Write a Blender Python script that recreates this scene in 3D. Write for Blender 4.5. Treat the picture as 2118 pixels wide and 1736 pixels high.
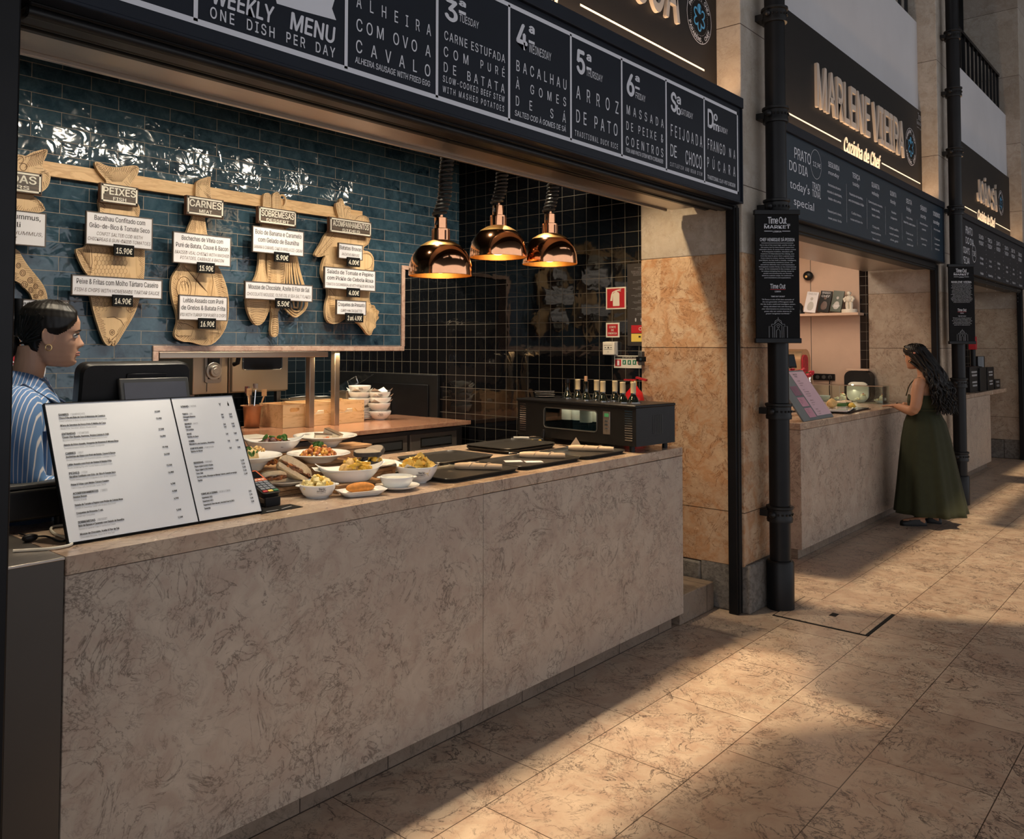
import bpy, bmesh, math, random, os
from mathutils import Vector, Matrix, Euler
from mathutils.geometry import delaunay_2d_cdt
R_ = math.radians
random.seed(7)
scn = bpy.context.scene
for o in list(bpy.data.objects): bpy.data.objects.remove(o)
COL = scn.collection

# ------------------------------------------------------------------ camera
W_, H_ = 2118, 1736
F_, CX_, CY_ = 1739.19, 968.55, 653.22
YAW, PITCH, ROLL = R_(47.8346), R_(2.12996), R_(0.1603)
CAM = Vector((0, 0, 1.65))
_r = Vector((math.cos(YAW), -math.sin(YAW), 0)); _f = Vector((math.sin(YAW), math.cos(YAW), 0)); _u = Vector((0, 0, 1))
_f2 = _f*math.cos(PITCH)+_u*math.sin(PITCH); _u2 = _u*math.cos(PITCH)-_f*math.sin(PITCH)
_r3 = _r*math.cos(ROLL)+_u2*math.sin(ROLL); _u3 = _u2*math.cos(ROLL)-_r*math.sin(ROLL)
cam_d = bpy.data.cameras.new('camera'); cam = bpy.data.objects.new('camera', cam_d); COL.objects.link(cam)
cam.matrix_world = Matrix(((_r3.x, _u3.x, -_f2.x, CAM.x), (_r3.y, _u3.y, -_f2.y, CAM.y), (_r3.z, _u3.z, -_f2.z, CAM.z), (0, 0, 0, 1)))
cam_d.sensor_fit = 'HORIZONTAL'; cam_d.sensor_width = 36; cam_d.lens = F_*36/W_
cam_d.shift_x = (W_/2-CX_)/W_; cam_d.shift_y = (CY_-H_/2)/W_
cam_d.clip_start = .05; cam_d.clip_end = 200
scn.camera = cam

def P(px, py, **k):
    """point where the sight line of a measured photo position meets a real plane x=, y= or z="""
    d = _r3*((px-CX_)/F_) - _u3*((py-CY_)/F_) + _f2
    a, v = list(k.items())[0]; i = 'xyz'.index(a)
    return CAM + d*((v-CAM[i])/d[i])

# ------------------------------------------------------------------ world, sun, exposure
scn.view_settings.view_transform = 'Standard'; scn.view_settings.look = 'None'
scn.view_settings.gamma = 1; scn.view_settings.use_curve_mapping = False
scn.view_settings.exposure = 0.0
wd = bpy.data.worlds.new('world'); scn.world = wd; wd.use_nodes = True
wd.node_tree.nodes['Background'].inputs[0].default_value = (.86, .87, .92, 1)
wd.node_tree.nodes['Background'].inputs[1].default_value = 1.2
SUN_TO = Vector((.30, .62, -1.0)).normalized()          # way the sunlight travels
sd = bpy.data.lights.new('sun', 'SUN'); sd.energy = 3.3; sd.angle = R_(.9); sd.color = (1, .76, .48)
sun = bpy.data.objects.new('sun', sd); COL.objects.link(sun)
sun.rotation_mode = 'QUATERNION'; sun.rotation_quaternion = SUN_TO.to_track_quat('-Z', 'Y')

def spot(name, loc, to, watts, col=(1, .88, .70), ang=70, blend=.6, size=.03):
    d = bpy.data.lights.new(name, 'SPOT'); d.energy = watts; d.color = col; d.spot_size = R_(ang); d.spot_blend = blend; d.shadow_soft_size = size
    o = bpy.data.objects.new(name, d); COL.objects.link(o); o.location = loc
    o.rotation_mode = 'QUATERNION'; o.rotation_quaternion = (Vector(to)-Vector(loc)).to_track_quat('-Z', 'Y')
    return o
def area(name, loc, to, sx, sy, watts, col=(1, .85, .65)):
    d = bpy.data.lights.new(name, 'AREA'); d.shape = 'RECTANGLE'; d.size = sx; d.size_y = sy; d.energy = watts; d.color = col
    o = bpy.data.objects.new(name, d); COL.objects.link(o); o.location = loc
    o.rotation_mode = 'QUATERNION'; o.rotation_quaternion = (Vector(to)-Vector(loc)).to_track_quat('-Z', 'Y')
    return o
# track spots under the ceiling of the first stall
for i in range(8):
    x = 1.45+.48*i; spot('track_spot_light', (x+.1, 3.25, 3.12), (x-.05, 4.7, 1.95), 31, ang=84, blend=.8, size=.034)
for x in (1.3, 2.1, 2.9, 3.7, 4.4):
    spot('counter_spot_light', (x, 3.0, 3.12), (x, 2.8, 1.06), 75, col=(1, .84, .62), ang=70)
for x in (3.0, 4.2): spot('drawer_fill_light', (x, 3.75, 3.12), (x+.1, 4.7, .9), 60, col=(1, .84, .62), ang=75)  # added fill lamps, brighten the prep counter edge and drawers
spot('face_fill_light', (2.1, 2.80, 3.05), (1.2, 3.12, 1.55), 110, ang=40)  # added fill lamp, brightens the face of the woman at the till
spot('jamb_spot_light', (4.0, 2.9, 3.1), (5.06, 2.6, 1.2), 90, col=(1, .72, .42), ang=80)
area('kitchen_ceiling_light', (3.6, 5.6, 3.0), (3.6, 5.6, 0), 1.6, .3, 62, (1, .86, .66))
area('pass_heat_light', (3.45, 4.95, 1.60), (3.45, 4.95, 0), 1.8, .06, 13, (1, .70, .38))
# second and third stall
area('second_stall_light', (7.9, 3.5, 2.95), (7.9, 3.6, 0), 2.6, .4, 42, (1, .78, .58))
area('third_stall_light', (12.6, 3.6, 2.95), (12.6, 3.6, 0), 2.4, .4, 9, (1, .84, .68))
# led strips lying on top of the menu boxes, washing the name boards
for k in range(3):
    area('led_strip_light', (2.92+4.89*k, 2.33, 3.225), (2.92+4.89*k, 2.37, 4.2), 4.1, .03, (22, 18, 12)[k], (1, .62, .34))

# ------------------------------------------------------------------ geometry helpers
class MB:
    def __init__(self, M=None):
        self.v = []; self.f = []; self.mi = []; self.mats = []; self.cur = 0; self.M = M
    def mat(self, m):
        if m not in self.mats: self.mats.append(m)
        self.cur = self.mats.index(m); return self
    def add(self, vs, fs, M=None):
        n = len(self.v)
        for p in vs:
            p = Vector(p)
            if M is not None: p = M @ p
            if self.M is not None: p = self.M @ p
            self.v.append(p)
        for f in fs: self.f.append([n+i for i in f]); self.mi.append(self.cur)
        return self
    def box(self, a, b, M=None):
        x0, y0, z0 = (min(a[i], b[i]) for i in range(3)); x1, y1, z1 = (max(a[i], b[i]) for i in range(3))
        return self.add([(x0,y0,z0),(x1,y0,z0),(x1,y1,z0),(x0,y1,z0),(x0,y0,z1),(x1,y0,z1),(x1,y1,z1),(x0,y1,z1)],
                        [(3,2,1,0),(4,5,6,7),(0,1,5,4),(1,2,6,5),(2,3,7,6),(3,0,4,7)], M)
    def quad(self, a, b, c, d, M=None): return self.add([a,b,c,d], [(0,1,2,3)], M)
    def cyl(self, p0, p1, r0, r1=None, n=20, M=None, caps=True):
        r1 = r0 if r1 is None else r1
        p0 = Vector(p0); p1 = Vector(p1); ax = (p1-p0).normalized(); q = ax.to_track_quat('Z', 'Y')
        vs = []
        for p, r in ((p0, r0), (p1, r1)):
            for i in range(n): a = 2*math.pi*i/n; vs.append(p + q @ Vector((r*math.cos(a), r*math.sin(a), 0)))
        fs = [(i, (i+1) % n, n+(i+1) % n, n+i) for i in range(n)]
        if caps: fs += [tuple(range(n-1, -1, -1)), tuple(range(n, 2*n))]
        return self.add(vs, fs, M)
    def lathe(self, prof, n=32, M=None, sx=1, sy=1, close=True):
        vs = []; fs = []; m = len(prof)
        for r, z in prof:
            for i in range(n): a = 2*math.pi*i/n; vs.append((max(r, 1e-5)*math.cos(a)*sx, max(r, 1e-5)*math.sin(a)*sy, z))
        for j in range(m-1):
            for i in range(n): fs.append((j*n+i, j*n+(i+1) % n, (j+1)*n+(i+1) % n, (j+1)*n+i))
        if close:
            if prof[0][0] > 1e-4: fs.append(tuple(range(n-1, -1, -1)))
            if prof[-1][0] > 1e-4: fs.append(tuple(range((m-1)*n, m*n)))
        return self.add(vs, fs, M)
    def tube(self, pts, r, n=8, M=None, closed=False):
        pts = [Vector(p) for p in pts]; m = len(pts); rs = r if isinstance(r, (list, tuple)) else [r]*m
        vs = []; fs = []; prev = None
        for j, p in enumerate(pts):
            if closed: t = pts[(j+1) % m]-pts[j-1]
            else: t = pts[min(j+1, m-1)]-pts[max(j-1, 0)]
            t.normalize()
            if prev is None: nn = t.orthogonal().normalized()
            else:
                nn = prev - t*prev.dot(t)
                nn = nn.normalized() if nn.length > 1e-6 else t.orthogonal().normalized()
            prev = nn; bb = t.cross(nn)
            for i in range(n): a = 2*math.pi*i/n; vs.append(p + (nn*math.cos(a)+bb*math.sin(a))*rs[j])
        for j in range(m if closed else m-1):
            k = (j+1) % m
            for i in range(n): fs.append((j*n+i, j*n+(i+1) % n, k*n+(i+1) % n, k*n+i))
        if not closed: fs += [tuple(range(n-1, -1, -1)), tuple(range((m-1)*n, m*n))]
        return self.add(vs, fs, M)
    def ball(self, c, r, s=(1,1,1), n=16, m=10, M=None, rot=None):
        c = Vector(c); vs = []; fs = []
        q = rot.to_matrix() if rot is not None else Matrix.Identity(3)
        for j in range(m+1):
            t = math.pi*j/m
            for i in range(n):
                a = 2*math.pi*i/n
                vs.append(c + q @ Vector((r*s[0]*math.sin(t)*math.cos(a), r*s[1]*math.sin(t)*math.sin(a), -r*s[2]*math.cos(t))))
        for j in range(m):
            for i in range(n): fs.append((j*n+i, j*n+(i+1) % n, (j+1)*n+(i+1) % n, (j+1)*n+i))
        return self.add(vs, fs, M)
    def lump(self, c, r, s=(1,1,1), seed=0, amp=.2, n=12, m=8, M=None, rot=None):
        """an irregular rounded chunk"""
        rnd = random.Random(seed); ph = [rnd.uniform(0, 6.28) for _ in range(6)]
        c = Vector(c); vs = []; fs = []; q = rot.to_matrix() if rot is not None else Matrix.Identity(3)
        for j in range(m+1):
            t = math.pi*j/m
            for i in range(n):
                a = 2*math.pi*i/n
                k = 1+amp*(math.sin(2*a+ph[0])*math.sin(t)+.7*math.sin(3*t+ph[1])+.6*math.sin(3*a+ph[2])*math.sin(2*t))*.6
                vs.append(c + q @ Vector((r*k*s[0]*math.sin(t)*math.cos(a), r*k*s[1]*math.sin(t)*math.sin(a), -r*k*s[2]*math.cos(t))))
        for j in range(m):
            for i in range(n): fs.append((j*n+i, j*n+(i+1) % n, (j+1)*n+(i+1) % n, (j+1)*n+i))
        return self.add(vs, fs, M)
    def poly(self, pts, o, u, v, d0=0., d1=.01, holes=()):
        """flat outline in the (u, v) plane at o, given thickness from d0 to d1 along u x v"""
        o = Vector(o); u = Vector(u); v = Vector(v); n = u.cross(v).normalized()
        loops = [list(pts)] + [list(h) for h in holes]
        co = []; ed = []
        for L in loops:
            k = len(co); co += [Vector((p[0], p[1])) for p in L]; ed += [(k+i, k+(i+1) % len(L)) for i in range(len(L))]
        vv, ee, ff, _, _, _ = delaunay_2d_cdt(co, ed, [], 0, 1e-6)
        def inside(x, y, L):
            c = False; j = len(L)-1
            for i in range(len(L)):
                if (L[i][1] > y) != (L[j][1] > y) and x < (L[j][0]-L[i][0])*(y-L[i][1])/(L[j][1]-L[i][1])+L[i][0]: c = not c
                j = i
            return c
        keep = []
        for t in ff:
            cx = sum(vv[i].x for i in t)/len(t); cy = sum(vv[i].y for i in t)/len(t)
            if inside(cx, cy, loops[0]) and not any(inside(cx, cy, h) for h in loops[1:]): keep.append(tuple(t))
        N = len(vv)
        fix = []
        for t in keep:
            a, b, c = (vv[t[0]], vv[t[1]], vv[t[2]])
            fix.append(t if (b-a).cross(c-a) > 0 else tuple(reversed(t)))
        lo = [o+u*p.x+v*p.y+n*d0 for p in vv]; hi = [o+u*p.x+v*p.y+n*d1 for p in vv]
        self.add(hi, fix); self.add(lo, [tuple(reversed(t)) for t in fix])
        cnt = {}
        for t in fix:
            for i in range(len(t)):
                e = (t[i], t[(i+1) % len(t)]); cnt[e] = cnt.get(e, 0)+1
        side = [e for e in cnt if (e[1], e[0]) not in cnt]
        self.add(lo+hi, [(a, b, N+b, N+a) for a, b in side])
        return self
    def build(self, name, mat=None, parent=None, bevel=0, smooth=38, world=False, seg=2):
        me = bpy.data.meshes.new(name)
        vs = self.v
        if world and parent is not None:
            inv = parent.matrix_basis.inverted(); vs = [inv @ p for p in vs]
        me.from_pydata([tuple(p) for p in vs], [], self.f)
        if mat is not None and not self.mats: me.materials.append(mat)
        for m in self.mats: me.materials.append(m)
        if len(self.mats) > 1: me.polygons.foreach_set('material_index', self.mi)
        me.polygons.foreach_set('use_smooth', [True]*len(me.polygons))
        me.update()
        try: me.set_sharp_from_angle(angle=R_(smooth))
        except Exception: pass
        o = bpy.data.objects.new(name, me); COL.objects.link(o)
        if parent is not None: o.parent = parent
        if bevel:
            b = o.modifiers.new('bevel', 'BEVEL'); b.width = bevel; b.segments = seg; b.limit_method = 'ANGLE'; b.angle_limit = R_(40)
        return o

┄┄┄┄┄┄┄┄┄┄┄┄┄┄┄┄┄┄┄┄

**OBJECTIVE:** Begin at the top of the material above and output each line exactly, stopping after the line that holds "COL = scn.collection". Leave out pictures.

**COMPLETED TASK:**
Write a Blender Python script that recreates this scene in 3D. Write for Blender 4.5. Treat the picture as 2118 pixels wide and 1736 pixels high.
import bpy, bmesh, math, random, os
from mathutils import Vector, Matrix, Euler
from mathutils.geometry import delaunay_2d_cdt
R_ = math.radians
random.seed(7)
scn = bpy.context.scene
for o in list(bpy.data.objects): bpy.data.objects.remove(o)
COL = scn.collection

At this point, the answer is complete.